A marzo, la presidente Jole Santelli, purtroppo morta dieci giorni fa, aveva dichiarato che uno dei punti più importanti del proprio programma sarebbe stato quello di far sparire gli stereotipi, le rappresentazioni fasulle e folkloristiche, che gravano sulla Calabria, e ne impediscono lo sviluppo economico, in prospettiva soprattutto turistica. Una nuova narrazione della Calabria, la mission: per raccontare una terra diversa da quella infissa nell’immaginario collettivo. Si puntava molto sul messaggio filmico, e molto anche in termini economici si era speso sull’opera di Muccino: un corto che infondesse curiosità, voglia di conoscere. E il corto è arrivato, il 20 ottobre è stato presentato in prima mondiale al festival del cinema di Roma. Il giorno dopo è stato diffuso sul web da un assessore della Giunta calabrese.

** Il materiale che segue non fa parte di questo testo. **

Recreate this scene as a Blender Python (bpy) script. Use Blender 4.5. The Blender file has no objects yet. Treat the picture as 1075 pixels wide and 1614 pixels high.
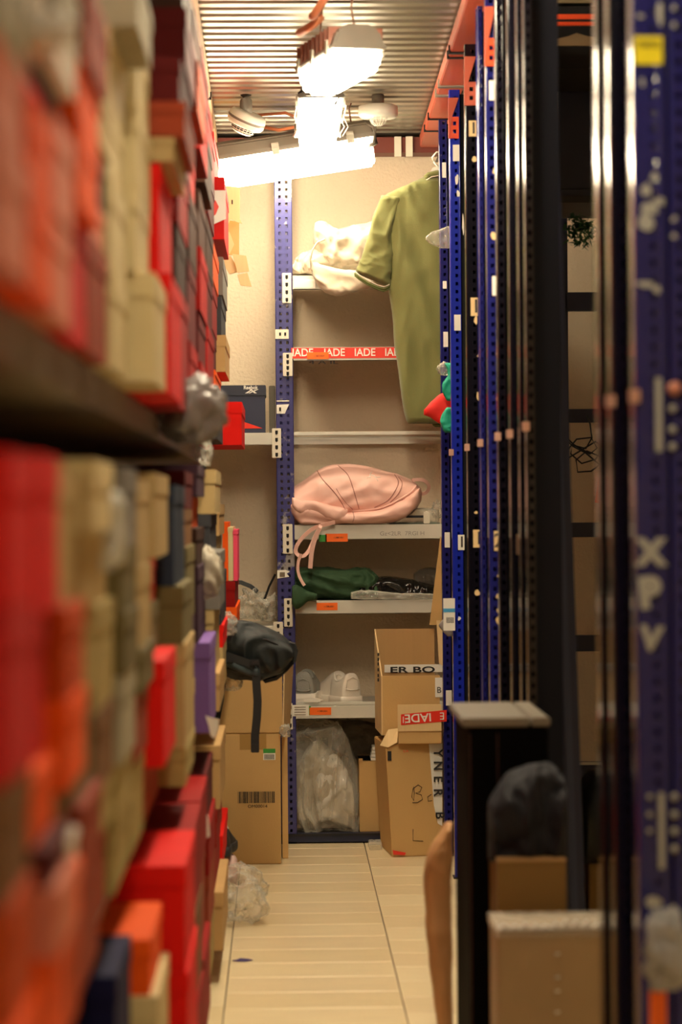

Nel passare di poche ore si è scatenata una schiera enorme, e trasversale, di critiche. Veramente in pochi hanno provato a difendere l’opera di Muccino. 1.700.000 euro per 6 minuti di girato, quanto mediamente si spende in Italia per un film, quanto molti registi di qualità vorrebbero avere per realizzare un lungometraggio, magari di successo. E a guardarlo, il corto di Muccino, interpretato da Raoul Bova e Rocio Munoz Morales, effettivamente, per chi la Calabria la conosce si resta spaesati, per chi non la conosce si vedrà davanti il cliché di una terra arretrata in cui l’asino sia ancora un mezzo di locomozione, tutti siano impegnati a giocare a carte o a oziare, indossando vestiti anni cinquanta e calcando sul capo, in piena estate, coppole di lana. E tutti siano onorati della visita della bella straniera che l’oriundo porta a casa per mostrarle quanto bella sia la sua terra. In un trionfo di colori artefatti, clementine di plastica, lo stereotipo invece di sparire si materializza, il luogo comune imperversa. La Calabria ne esce avvilita, al di là delle intenzioni di chi ha costruito il corto. Soprattutto, l’effetto è controproducente rispetto al proposito del committente: eliminare lo stereotipo. 1.700.000 euro spesi, secondo i calabresi, male. L’impressione della beffa. La sensazione di essere trattati come bravi selvaggi a cui si concedano le carezze.
E i calabresi è vero, sono permalosi, esagerano spesso con orgogli stupidi. Però, anche se non passa nel racconto attuale che si fa della Calabria, rinchiuso, spesso per colpa dei calabresi stessi, fra la cronaca nera e la nera cronaca. La Calabria è pur sempre figlia di una storia millenaria, di una cultura antica: per quanto sepolte, annacquate, non è il caso di trattare i calabresi come un popolo bambino. Un minimo di cautela. Solo un minimo. Che magari il problema della Calabria fosse davvero, solo, un problema di immagine. La Calabria ha problemi reali e nemmeno se venissero Coppola o Scorsese a girare spot, i problemi sarebbero risolti. Però anche il racconto sbagliato è un problema, e se si è pagati per aggiustare il tiro ai luoghi comuni, se non ci si impegna al massimo, dopo, ci si può trovare contro 2.000.000 di calabresi, che avranno molti difetti, come tutti gli abitanti del mondo, ma non sono.